Let's agree about the premise that a objective reality exists. Still, the problem persists - we do not know anything about this objective reality or more accurately said, we can not know whether our subjective perception of reality matches this objective reality. There is no way to find out as we are bound to our limited senses.

I'd recommend reading "On Truth and Lies in a Nonmoral Sense" by Nietzsche.


Yeah, it's a tricky set of distinctions to master. When I stated doing meditation, I started to "get it", that is I became more aware of the way my mind manufactures reality on a continuous basis, and all we ever really do is interact with this internal simulacrum. But that doesn't mean the same thing as what solipsism means. It means you train and expand your awareness by understanding the limitations of that awareness, just like you exercise a muscle.
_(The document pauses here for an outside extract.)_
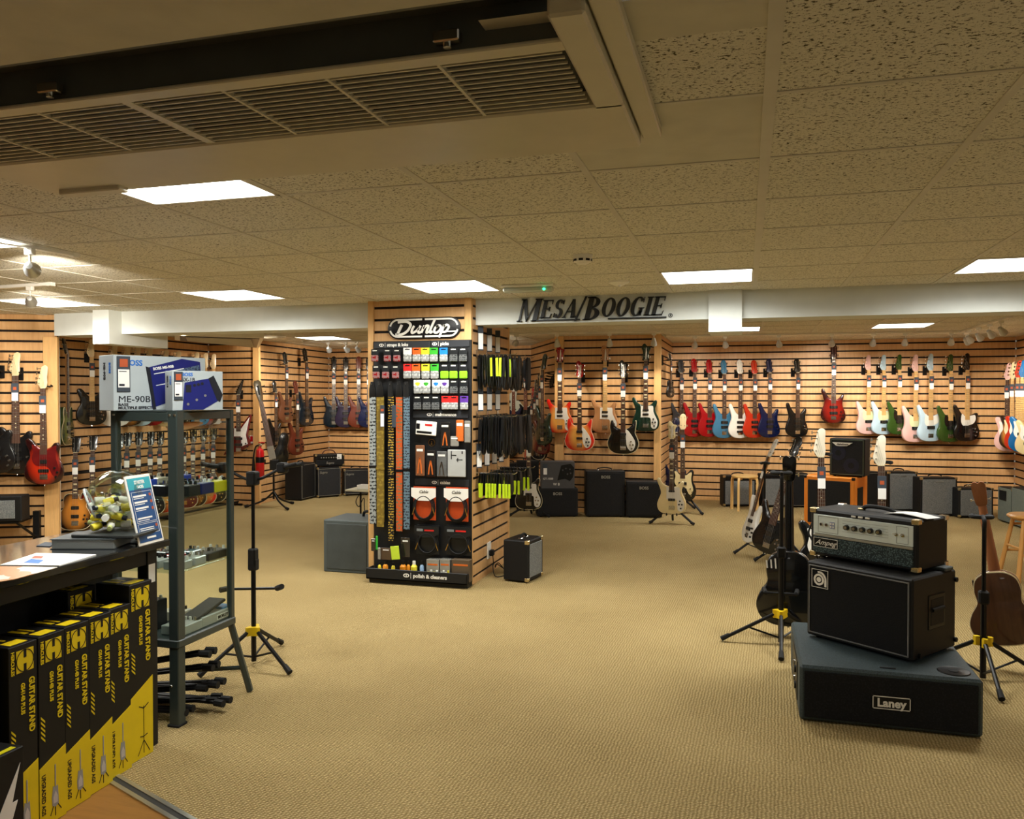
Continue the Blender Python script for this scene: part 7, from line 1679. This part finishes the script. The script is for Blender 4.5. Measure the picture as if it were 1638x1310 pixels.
for (x0, x1, y0, m_, lb) in ((850, 1030, 850, M_CLR, 'clear kit box with small yellow bottles in the tray'), (1045, 1190, 850, M_CLR, 'clear kit box with small white bottles in the tray'), (1215, 1480, 850, mat('brown_box', (92, 78, 62), .4), 'brown polish kit box at the right end of the tray')):
    a, b = T3(cx3(x0), cy3(y0)), T3(cx3(x1), cy3(1050)); w = b.x-a.x; h = a.z-.052
    r = root('polish_kit', lb, 'box', (a.x, YT, .0505)); mb = MB(); mb.rbox(0, w, -.02, .05, 0, h, .003); part('box', mb, m_, r)
    mb = MB(); mb.box(w*.1, w*.9, -.021, -.02, h*.72, h*.80); part('orange_band', mb, M_OPR, r, 0)
    if m_ is M_CLR:
        for k in range(4): mb = MB(); mb.rbox(w*(.08+.23*k), w*(.26+.23*k), -.024, -.0205, h*.06, h*(.42+.08*(k % 2)), .001); part('small_bottle', mb, (M_BY, M_BW)[k % 2] if 'yellow' in lb else (M_BW, M_BY)[k == 3], r)
for (x0, x1, y0, y1, m_, lb, rr, yy) in ((337, 455, 665, 865, mat('neon_lime_card', (196, 224, 60), .5), 'bright lime card hanging over the tray', -7, .12), (37, 100, 560, 740, M_BLI, 'black tuner pack at the lower left of the display', 0, .06), (105, 130, 520, 720, mat('bright_green_card', (60, 190, 60), .5), 'bright green card edge at the lower left of the display', 0, .05),
        (180, 325, 690, 870, mat('brown_bag', (84, 66, 48), .4), 'brown bagged polish pack above the tray', 0, .06), (470, 600, 540, 830, M_BLI, 'dark blister pack below the blue dotted strap', 0, .06), (135, 172, 690, 860, M_CLR, 'narrow clear pack above the tray at the left', 0, .07)):
    a, b = D(cx3(x0), cy3(y0), yy), D(cx3(x1), cy3(y1), yy); w, h = b.x-a.x, a.z-b.z
    r = root('hanging_pack', lb, 'pack', ((a.x+b.x)/2, YD-yy, b.z), 0, ry=R(rr)); mb = MB(); mb.rbox(-w/2, w/2, -.006, .002, 0, h, .001); part('pack_body', mb, m_, r)
    if 'dark' in lb or 'brown' in lb or 'black' in lb: mb = MB(); mb.rbox(-w*.3, w*.3, -.0075, -.006, h*.78, h*.86, .0005); part('name_label', mb, CMt['white'], r)
    mb = MB(); mb.tube([(0, yy, h*.96), (0, -.01, h*.96)], .002, 6); part('hook', mb, M_CHROME, r)
# strap rails on the column's right face
M_LIME = mat('lime_tag', (190, 220, 30), .5); M_STR = [mat('strap_black_%d' % k, c, .55, k=.25) for k, c in enumerate(((8, 8, 9), (12, 13, 15), (16, 18, 16), (24, 24, 14)))]
random.seed(7)
def strap_mesh(k, h):
    key = ('hs', k, round(h, 3))
    if key not in CM:
        mb = MB(); w = .028; P_ = []
        for t in [i/14 for i in range(15)]:
            a = 2*PI*t; P_.append((.015*math.sin(a)*(1.0+.2*math.sin(3*a+k)), -h/2+h/2*math.cos(a)))
        for i in range(14):
            (x0, z0), (x1, z1) = P_[i], P_[i+1]
            mb.quad((x0, -w, z0), (x0, w, z0), (x1, w, z1), (x1, -w, z1)); mb.quad((x0*.72, -w, z0*.97-.004), (x1*.72, -w, z1*.97-.004), (x1*.72, w, z1*.97-.004), (x0*.72, w, z0*.97-.004))
            mb.quad((x0, -w, z0), (x1, -w, z1), (x1*.72, -w, z1*.97-.004), (x0*.72, -w, z0*.97-.004)); mb.quad((x0, w, z0), (x0*.72, w, z0*.97-.004), (x1*.72, w, z1*.97-.004), (x1, w, z1))
        CM[key] = mb.mesh('webbing', M_STR[k % 4])
    return CM[key]
rowz = [(1.865, .29, 'top'), (1.365, .33, 'middle'), (.90, .19, 'bottom')]
for ri, (zr, h, rn) in enumerate(rowz):
    for pi, yy in enumerate((6.34, 6.62, 6.92)):
        pg = root('display_hook', '%s chrome hook of the %s strap row on the column side' % (['near', 'middle', 'far'][pi], rn), 'hook', (PX1, yy, zr), R(90), 'chrome strap hooks on the column side')
        mb = MB(); mb.rbox(-.02, .02, -.006, 0, -.02, .04, .002); part('plate', mb, M_CHROME, pg)
        mb = MB(); mb.tube([(0, -.004, 0), (0, -.33, .0), (0, -.345, .014)], .0035, 6); part('prong', mb, M_CHROME, pg)
        nst = (8, 9, 10)[ri]
        for k in range(nst):
            x = PX1+.035+k*(.285/nst); hh_ = h*random.uniform(.93, 1.05)
            s = root('guitar_strap', '%s folded strap from the wall on the %s hook of the %s row' % (order[k], ['near', 'middle', 'far'][pi], rn), 'strap', (x, yy, zr+.004), R(random.uniform(-14, 14)), 'folded black straps on the column side')
            s.rotation_euler.y = R(random.uniform(-2, 2))
            link('webbing', strap_mesh((k+pi) % 4, round(hh_, 2)), s)
            lt = (ri == 2) or (ri == 0 and k in (3, 4, 5) and pi < 2)
            key = ('tagm', lt, ri)
            if key not in CM:
                CM[key] = (MB().rbox(-.0025, .0025, -.036, -.0255, -h*.62 if not ri == 2 else -h*1.06, -.03 if not ri == 2 else -h*.45, .001)).rbox(-.010, .010, -.0375, -.036, -h*.62 if not ri == 2 else -h*1.06, -.03 if not ri == 2 else -h*.45, .0006).mesh('card_tag', M_LIME if lt else M_BLACK)
            if lt or k % 3 == 0: link('card_tag', CM[key], s)
    for pi in range(4 if ri == 2 else 3):
        yy = 6.38+.24*pi if ri < 2 else 6.34+.21*pi; z0 = zr+.04
        t = root('shelf_label', '%s white price strip above the %s strap row' % (['nearest', 'second', 'third', 'farthest'][pi], rn), 'price label', (PX1+.022, yy, z0), R(42), 'white price strips on the column side')
        mb = MB(); mb.rbox(-.024, .024, -.003, 0, 0, .20, .001); part('card', mb, M_TAG, t)
        mb = MB(); mb.box(-.021, .021, -.0038, -.003, .01, .14); part('label', mb, M_PAPER, t, 0)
You can take this idea and use it as an excuse to retreat into passivity, or you can see it's power and use that to go out and make a difference in the world. It's your choice, your Karma, as they say. :)


To a certain degree the list of people who don't believe in an objective reality includes Kant, Schopenhauer and Nietzsche. In fact probing the rather complex and contradictory nature of objectivity has been part of almost every philosophical school of thought or tradition I've ever read about.
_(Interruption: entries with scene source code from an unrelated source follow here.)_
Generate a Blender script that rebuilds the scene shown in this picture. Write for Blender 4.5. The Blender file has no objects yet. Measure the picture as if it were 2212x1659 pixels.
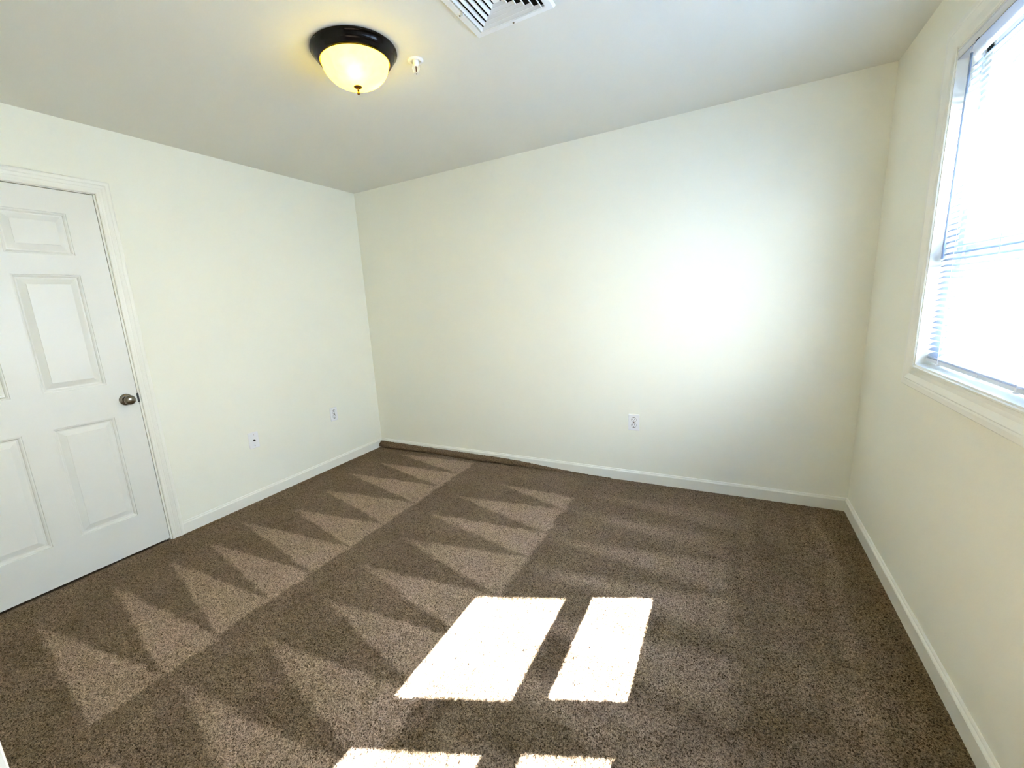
import bpy, bmesh, math, random
import numpy as np
from mathutils import Vector, Matrix

C = bpy.context.scene.collection
S = bpy.context.scene
random.seed(3)
rng = np.random.RandomState(5)

# ---------------------------------------------------------------- room measures (metres)
W, H = 3.7073, 2.3902            # back-wall width, ceiling height
FRONT = -3.0                     # wall with the doorway the picture is taken from
T = 0.14                         # wall thickness
DOORWAY = (2.10, 3.22)           # opening in the front wall
SUN_DIR = Vector((-1.0, -0.425, -1.108)).normalized()

# ---------------------------------------------------------------- camera
f, yaw, pit, rol = 922.9472, -0.5112, -0.2002, -0.0587
cy_, sy_ = math.cos(yaw), math.sin(yaw); cp, sp = math.cos(pit), math.sin(pit)
fwd = Vector((sy_ * cp, cy_ * cp, sp)); rt = Vector((cy_, -sy_, 0)); up = rt.cross(fwd)
r_ = rt * math.cos(rol) + up * math.sin(rol); u_ = -rt * math.sin(rol) + up * math.cos(rol)
cam_d = bpy.data.cameras.new('camera'); cam = bpy.data.objects.new('camera', cam_d); C.objects.link(cam)
cam.matrix_world = Matrix(((r_.x, u_.x, -fwd.x, 3.0347), (r_.y, u_.y, -fwd.y, -3.0777), (r_.z, u_.z, -fwd.z, 1.3317), (0, 0, 0, 1)))
cam_d.sensor_width = 36; cam_d.lens = f / 2212 * 36
cam_d.shift_x = 44.21 / 2212; cam_d.shift_y = 16.86 / 2212
cam_d.clip_start = 0.02
S.camera = cam

# ---------------------------------------------------------------- sky, sun, exposure
SKY, SUN, BULB = 34.5, 375.0, 0.55
world = bpy.data.worlds.new('sky'); S.world = world; world.use_nodes = True
nt = world.node_tree; nt.nodes.clear()
out = nt.nodes.new('ShaderNodeOutputWorld'); bg = nt.nodes.new('ShaderNodeBackground')
sky = nt.nodes.new('ShaderNodeTexCoord'); sep = nt.nodes.new('ShaderNodeSeparateXYZ'); ramp = nt.nodes.new('ShaderNodeValToRGB')
nt.links.new(sky.outputs['Generated'], sep.inputs[0]); nt.links.new(sep.outputs['Z'], ramp.inputs[0])
ramp.color_ramp.elements[0].position = 0.0; ramp.color_ramp.elements[0].color = (0.95, 0.97, 1.0, 1)
ramp.color_ramp.elements[1].position = 0.9; ramp.color_ramp.elements[1].color = (0.50, 0.66, 0.98, 1)
nt.links.new(ramp.outputs[0], bg.inputs[0]); bg.inputs[1].default_value = SKY
nt.links.new(bg.outputs[0], out.inputs[0])
sd = bpy.data.lights.new('sun', 'SUN'); sd.energy = SUN; sd.angle = math.radians(0.53); sd.color = (0.97, 0.98, 1.0)
so = bpy.data.objects.new('sun', sd); C.objects.link(so); so.location = (9, 2, 8)
so.rotation_euler = SUN_DIR.to_track_quat('-Z', 'Y').to_euler()
S.view_settings.view_transform = 'Standard'; S.view_settings.look = 'None'
S.view_settings.gamma = 1; S.view_settings.use_curve_mapping = False
S.view_settings.exposure = 0.0
S.cycles.max_bounces = 12; S.cycles.diffuse_bounces = 8; S.cycles.transparent_max_bounces = 16
S.cycles.sample_clamp_indirect = 40

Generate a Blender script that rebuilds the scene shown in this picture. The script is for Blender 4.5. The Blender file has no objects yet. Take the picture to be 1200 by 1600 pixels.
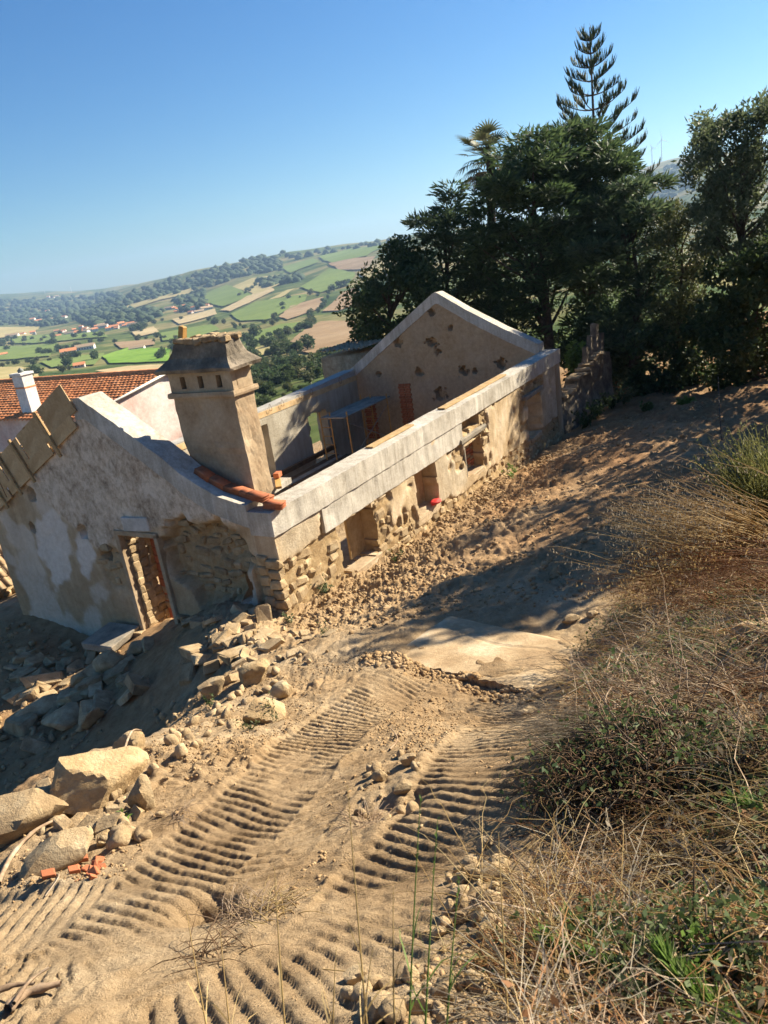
import bpy, bmesh, math, random
import numpy as np
from mathutils import Vector, Matrix

random.seed(7)
RNG = np.random.default_rng(11)
SC = bpy.context.scene
COL = SC.collection

# ------------------------------------------------------------------ camera
F_PX, PITCH, ROLL = 1180.3, 0.3301, 0.1486          # eye at the origin, heading +Y, z up
cp, sp = math.cos(PITCH), math.sin(PITCH)
cr, sr = math.cos(ROLL), math.sin(ROLL)
FWD = np.array([0, cp, -sp]); DOWN = np.array([0, -sp, -cp]); RIGHT = np.array([1.0, 0, 0])
cam_d = bpy.data.cameras.new("camera")
cam = bpy.data.objects.new("camera", cam_d); COL.objects.link(cam)
cx_ = RIGHT * cr + DOWN * sr; cy_ = -(-RIGHT * sr + DOWN * cr); cz_ = -FWD
cam.matrix_world = Matrix(((cx_[0], cy_[0], cz_[0], 0), (cx_[1], cy_[1], cz_[1], 0), (cx_[2], cy_[2], cz_[2], 0), (0, 0, 0, 1)))
cam_d.sensor_fit = 'VERTICAL'; cam_d.sensor_height = 24; cam_d.lens = F_PX / 1600 * 24
cam_d.clip_start = 0.05; cam_d.clip_end = 20000
cam_d.dof.use_dof = True; cam_d.dof.focus_distance = 5.0; cam_d.dof.aperture_fstop = 4.0
SC.camera = cam
SC.render.resolution_x, SC.render.resolution_y = 768, 1024

# ------------------------------------------------------------------ sky and sun
SUN_AZ, SUN_EL = math.radians(62), math.radians(32.5)
SDIR = np.array([math.sin(SUN_AZ) * math.cos(SUN_EL), math.cos(SUN_AZ) * math.cos(SUN_EL), math.sin(SUN_EL)])
world = bpy.data.worlds.new("World"); SC.world = world; world.use_nodes = True
nt = world.node_tree; nt.nodes.clear()
sky = nt.nodes.new("ShaderNodeTexSky"); sky.sky_type = 'NISHITA'; sky.sun_disc = False
sky.sun_elevation = SUN_EL; sky.sun_rotation = SUN_AZ
sky.altitude = 150; sky.air_density = 1.15; sky.dust_density = 0.15; sky.ozone_density = 3.2
bgn = nt.nodes.new("ShaderNodeBackground"); bgn.inputs[1].default_value = 0.05
wo = nt.nodes.new("ShaderNodeOutputWorld")
hsv = nt.nodes.new("ShaderNodeHueSaturation"); hsv.inputs["Saturation"].default_value = 1.3
nt.links.new(sky.outputs[0], hsv.inputs["Color"]); tint = nt.nodes.new("ShaderNodeMix"); tint.data_type = 'RGBA'; tint.blend_type = 'MULTIPLY'; tint.inputs[0].default_value = 1; tint.inputs[7].default_value = (.50, .685, .85, 1)
nt.links.new(hsv.outputs[0], tint.inputs[6]); nt.links.new(tint.outputs[2], bgn.inputs[0]); nt.links.new(bgn.outputs[0], wo.inputs[0])
sun_d = bpy.data.lights.new("sun", 'SUN'); sun_d.energy = 5.0; sun_d.angle = math.radians(0.5); sun_d.color = (1.0, 0.89, 0.70)
sun = bpy.data.objects.new("sun", sun_d); COL.objects.link(sun)
sun.rotation_euler = Vector(-SDIR).to_track_quat('-Z', 'Y').to_euler()
SC.view_settings.view_transform = 'Standard'; SC.view_settings.look = 'None'
SC.view_settings.exposure = 1.55; SC.view_settings.gamma = 1.0
SC.view_settings.use_curve_mapping = False

# ------------------------------------------------------------------ picture <-> place
def ray(px, py):
    dx, dy = px - 600, py - 800
    u = dx * cr - dy * sr; v = dx * sr + dy * cr
    return FWD * F_PX + RIGHT * u + DOWN * v
def at(px, py, D):
    """the point at forward distance D seen at pixel (px, py) of the 1200 x 1600 photograph"""
    d = ray(px, py); return d * (D / d[1])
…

It's funny - I find myself violently opposed to epistemological relativism right up until the moment I hear someone else use the term "objective reality". ;-)


Thing is, I think our brains effectively run on epistemological relativism -- it describes the map the brain builds about the world outside -- but "objective reality" indirectly measured via action and reaction is what keeps it honest.

You might believe you're the leader of your country, and you are as long as everybody else also thinks you're the leader - and as soon as they stop believing it, it's no longer true. This is shared, constructed reality in action, and it's also "objectively true": if you imagined a disinterested observer looking at a human society through a set of powerful instruments, they could identify you as the leader. It still doesn't stop you coming down to earth with a bump if you believe you can fly, of course.


> but "objective reality" indirectly measured via action and reaction is what keeps it honest.

Which is great when you're talking about stuff you can poke and kick and study but people very quickly start creating new stuff like "beauty" and "justice" and all the other nouns that you can't kick or poke.

Even things you can kick or poke start to become rather tricksy if you're not careful:

https://en.wikipedia.org/wiki/Ship_of_Theseus

https://en.wikipedia.org/wiki/Sorites_paradox

It's not unreasonable to argue that the number of things that are amenable to uncontroversial objective study is rather small. We live in a world full of nouns and we aren't terrible clear on which ones are objective and which ones aren't.


I think we're on the same side of this.


"Reality" is ambiguous, I agree. What we experience, even at a basic sensory level, isn't reality. Rather, it's a model that's based on limited perceptions. In an context based on natural selection, at scales from evolutionary through developmental to experiential.

And further, what we experience as reality depends on our model of reality. And then we act, which reinforces whatever reality we think exists.


'reality is subjective, a construct' is one philosophical stance, but by no means the only one possible

I'm not so sure about that. I find Kant is pretty convincing; scientific realism is pretty vulnerable when faced with the fact that theories change. Science is best viewed with an instrumentalist perspective, that's where it is most solid.

We simply don't know if we're brains in vats, or creatures in a simulation. The real reality is unknowable.